Evidement, l’altruisme qui animait la première équipe n’est pas au rendez-vous. Il s’agit de protéger les intérêts du pouvoir (tant économique que politique) et seulement cela. Ils sont décrits par MILLAR, puis par Tom PEYER comme une bande d’abrutis pervers et dangereux qui n’hésitent pas à éliminer les réfugiés politiques accueillies par la précédente équipe (quelques centaines de milliers tout de même…).

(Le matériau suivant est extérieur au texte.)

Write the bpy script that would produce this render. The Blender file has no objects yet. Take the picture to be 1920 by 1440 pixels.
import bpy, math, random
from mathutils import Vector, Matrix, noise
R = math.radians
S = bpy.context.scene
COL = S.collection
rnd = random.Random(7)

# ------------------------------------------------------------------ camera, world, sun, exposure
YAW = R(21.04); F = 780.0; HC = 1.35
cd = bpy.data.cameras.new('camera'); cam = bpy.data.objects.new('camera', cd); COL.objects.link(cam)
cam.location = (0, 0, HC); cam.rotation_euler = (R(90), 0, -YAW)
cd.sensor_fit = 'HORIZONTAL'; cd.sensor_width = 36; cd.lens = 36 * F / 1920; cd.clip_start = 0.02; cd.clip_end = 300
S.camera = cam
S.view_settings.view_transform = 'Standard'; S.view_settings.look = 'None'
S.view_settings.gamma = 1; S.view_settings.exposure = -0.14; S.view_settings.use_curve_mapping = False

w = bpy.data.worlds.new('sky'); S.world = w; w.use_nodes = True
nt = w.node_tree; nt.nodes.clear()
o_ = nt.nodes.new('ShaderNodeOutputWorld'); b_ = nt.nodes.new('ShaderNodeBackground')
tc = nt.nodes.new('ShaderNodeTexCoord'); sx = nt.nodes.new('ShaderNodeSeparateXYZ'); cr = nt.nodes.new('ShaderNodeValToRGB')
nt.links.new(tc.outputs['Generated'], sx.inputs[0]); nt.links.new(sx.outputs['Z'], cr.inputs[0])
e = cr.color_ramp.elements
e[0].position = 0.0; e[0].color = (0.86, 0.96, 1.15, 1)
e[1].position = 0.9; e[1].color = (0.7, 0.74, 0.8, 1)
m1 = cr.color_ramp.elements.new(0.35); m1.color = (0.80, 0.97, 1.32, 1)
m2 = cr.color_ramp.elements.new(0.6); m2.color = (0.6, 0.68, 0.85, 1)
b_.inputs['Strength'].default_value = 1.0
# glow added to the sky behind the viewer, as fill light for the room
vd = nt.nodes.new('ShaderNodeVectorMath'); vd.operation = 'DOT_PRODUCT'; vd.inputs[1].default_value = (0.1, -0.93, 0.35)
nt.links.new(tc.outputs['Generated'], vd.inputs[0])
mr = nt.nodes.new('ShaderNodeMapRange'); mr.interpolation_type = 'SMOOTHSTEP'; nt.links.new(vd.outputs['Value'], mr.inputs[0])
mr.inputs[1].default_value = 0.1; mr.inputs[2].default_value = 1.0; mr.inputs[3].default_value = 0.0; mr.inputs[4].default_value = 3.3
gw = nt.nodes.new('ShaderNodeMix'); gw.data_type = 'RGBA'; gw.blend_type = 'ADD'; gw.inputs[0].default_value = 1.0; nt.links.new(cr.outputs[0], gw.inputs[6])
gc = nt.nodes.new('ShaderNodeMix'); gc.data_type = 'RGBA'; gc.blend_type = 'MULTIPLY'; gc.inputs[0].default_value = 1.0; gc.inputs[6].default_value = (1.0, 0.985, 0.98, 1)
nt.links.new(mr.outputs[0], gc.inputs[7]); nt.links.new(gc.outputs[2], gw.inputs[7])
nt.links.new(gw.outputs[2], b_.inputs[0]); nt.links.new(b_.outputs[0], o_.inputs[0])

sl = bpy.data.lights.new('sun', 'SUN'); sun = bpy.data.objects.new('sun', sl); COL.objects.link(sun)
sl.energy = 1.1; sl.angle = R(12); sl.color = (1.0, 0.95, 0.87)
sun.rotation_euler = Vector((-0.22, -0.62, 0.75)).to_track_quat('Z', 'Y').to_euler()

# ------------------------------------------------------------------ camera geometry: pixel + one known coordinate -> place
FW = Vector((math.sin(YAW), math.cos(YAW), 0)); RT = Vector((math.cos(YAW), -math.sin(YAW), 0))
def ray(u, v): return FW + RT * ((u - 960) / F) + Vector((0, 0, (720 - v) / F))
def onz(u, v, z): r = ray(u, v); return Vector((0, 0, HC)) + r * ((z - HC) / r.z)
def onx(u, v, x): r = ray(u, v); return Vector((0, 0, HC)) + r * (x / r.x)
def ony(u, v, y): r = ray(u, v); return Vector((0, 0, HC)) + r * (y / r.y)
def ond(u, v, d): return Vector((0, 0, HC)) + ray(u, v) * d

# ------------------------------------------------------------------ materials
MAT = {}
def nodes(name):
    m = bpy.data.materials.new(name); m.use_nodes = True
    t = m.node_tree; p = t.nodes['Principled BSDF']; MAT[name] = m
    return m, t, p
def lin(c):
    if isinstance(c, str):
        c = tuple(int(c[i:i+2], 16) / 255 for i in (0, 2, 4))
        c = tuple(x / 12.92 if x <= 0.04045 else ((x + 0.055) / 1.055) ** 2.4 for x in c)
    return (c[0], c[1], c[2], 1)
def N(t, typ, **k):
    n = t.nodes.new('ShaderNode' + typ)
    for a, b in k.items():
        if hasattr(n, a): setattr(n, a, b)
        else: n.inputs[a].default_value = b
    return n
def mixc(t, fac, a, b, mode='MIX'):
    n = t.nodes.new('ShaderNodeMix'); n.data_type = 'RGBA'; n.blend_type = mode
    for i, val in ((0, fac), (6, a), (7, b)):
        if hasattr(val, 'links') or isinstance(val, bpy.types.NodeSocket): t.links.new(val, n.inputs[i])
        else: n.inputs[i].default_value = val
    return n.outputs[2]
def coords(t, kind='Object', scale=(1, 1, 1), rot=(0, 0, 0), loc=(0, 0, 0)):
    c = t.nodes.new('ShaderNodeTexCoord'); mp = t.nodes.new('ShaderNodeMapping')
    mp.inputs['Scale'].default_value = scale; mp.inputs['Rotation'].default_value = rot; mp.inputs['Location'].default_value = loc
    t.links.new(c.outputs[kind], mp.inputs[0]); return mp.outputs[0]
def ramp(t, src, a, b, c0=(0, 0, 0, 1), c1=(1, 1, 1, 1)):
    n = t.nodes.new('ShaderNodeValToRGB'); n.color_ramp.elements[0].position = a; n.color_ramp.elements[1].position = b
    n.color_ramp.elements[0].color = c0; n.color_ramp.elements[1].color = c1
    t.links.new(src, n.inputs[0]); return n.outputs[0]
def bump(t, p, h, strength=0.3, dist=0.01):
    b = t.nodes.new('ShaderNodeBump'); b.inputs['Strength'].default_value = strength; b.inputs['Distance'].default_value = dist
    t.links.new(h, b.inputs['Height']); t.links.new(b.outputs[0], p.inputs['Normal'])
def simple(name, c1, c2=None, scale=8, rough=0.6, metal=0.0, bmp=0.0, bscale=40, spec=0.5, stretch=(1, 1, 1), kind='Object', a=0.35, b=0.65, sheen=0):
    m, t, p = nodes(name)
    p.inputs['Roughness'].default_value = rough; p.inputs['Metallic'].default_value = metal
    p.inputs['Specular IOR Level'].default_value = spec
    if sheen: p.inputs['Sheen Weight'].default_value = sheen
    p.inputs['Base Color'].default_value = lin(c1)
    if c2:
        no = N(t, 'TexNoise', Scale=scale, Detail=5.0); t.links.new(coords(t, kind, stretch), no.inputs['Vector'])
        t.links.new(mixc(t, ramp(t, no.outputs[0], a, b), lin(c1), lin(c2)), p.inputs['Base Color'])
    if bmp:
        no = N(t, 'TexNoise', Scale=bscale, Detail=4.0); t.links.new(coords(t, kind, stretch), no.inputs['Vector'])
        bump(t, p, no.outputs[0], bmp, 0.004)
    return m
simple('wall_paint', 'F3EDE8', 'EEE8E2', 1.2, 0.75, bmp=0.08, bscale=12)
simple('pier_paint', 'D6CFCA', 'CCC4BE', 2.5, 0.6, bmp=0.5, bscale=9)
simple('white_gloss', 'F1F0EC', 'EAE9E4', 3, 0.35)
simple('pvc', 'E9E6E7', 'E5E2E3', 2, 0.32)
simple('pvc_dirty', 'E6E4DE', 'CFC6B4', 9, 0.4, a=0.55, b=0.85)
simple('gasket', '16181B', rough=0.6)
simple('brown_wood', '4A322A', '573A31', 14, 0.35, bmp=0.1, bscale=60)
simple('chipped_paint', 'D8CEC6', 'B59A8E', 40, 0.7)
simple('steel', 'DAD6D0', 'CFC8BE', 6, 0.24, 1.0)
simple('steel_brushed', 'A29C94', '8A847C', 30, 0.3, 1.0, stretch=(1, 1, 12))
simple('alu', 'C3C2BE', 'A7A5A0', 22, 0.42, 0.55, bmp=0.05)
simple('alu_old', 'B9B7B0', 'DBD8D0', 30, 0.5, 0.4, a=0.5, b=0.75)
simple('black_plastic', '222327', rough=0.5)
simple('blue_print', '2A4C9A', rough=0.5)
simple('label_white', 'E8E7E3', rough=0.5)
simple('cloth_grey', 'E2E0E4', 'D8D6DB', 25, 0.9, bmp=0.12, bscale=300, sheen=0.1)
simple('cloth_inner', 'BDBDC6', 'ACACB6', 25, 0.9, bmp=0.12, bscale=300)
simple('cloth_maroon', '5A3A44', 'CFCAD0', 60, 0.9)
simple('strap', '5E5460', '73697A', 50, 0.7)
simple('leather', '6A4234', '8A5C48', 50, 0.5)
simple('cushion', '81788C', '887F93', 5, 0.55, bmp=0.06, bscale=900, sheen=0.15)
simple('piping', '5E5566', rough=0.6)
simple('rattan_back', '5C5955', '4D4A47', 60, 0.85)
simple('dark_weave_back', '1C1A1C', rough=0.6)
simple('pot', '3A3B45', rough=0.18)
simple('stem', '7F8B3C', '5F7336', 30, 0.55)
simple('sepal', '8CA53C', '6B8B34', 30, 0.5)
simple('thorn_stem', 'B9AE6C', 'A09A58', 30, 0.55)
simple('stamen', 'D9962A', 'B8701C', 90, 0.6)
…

L’ancienne équipe, torturée par des séides gouvernementaux retrouvent sa liberté pour éliminer SETH et leurs « remplaçants » avant de laisser l’humanité décider elle-même de son destin face à the Bleed… Cet arc (n° 22 et 27 à 29) dessiné par Arthur ADAMS est un régal pour les yeux et est bourré de référence qui feront plaisir au fan hardcore de comics. Même l’arc interstitiel réalisé par Dustin NGUYEN (n° 23 au 26), quoique graphiquement plus faible se laisse lire grâce à la causticité du scénario de PEYER. Le plus intéressant dans cette partie de la série est de voir comment THE AUTHORITY est confronté aux conséquences de leur acte et comment ils y répondent d’une façon très personnelle dont je vous laisse la surprise…
C’est au n°29 que s’achève ainsi une des séries les plus intéressantes en maitière de comics de ces dernières années. Même si celle-ci peut s’avérer dérangeante à la vue des termes abordées et de par leur traitement, n’hésitez pas à y jeter un œil, vous ne pourrez qu’être conquis.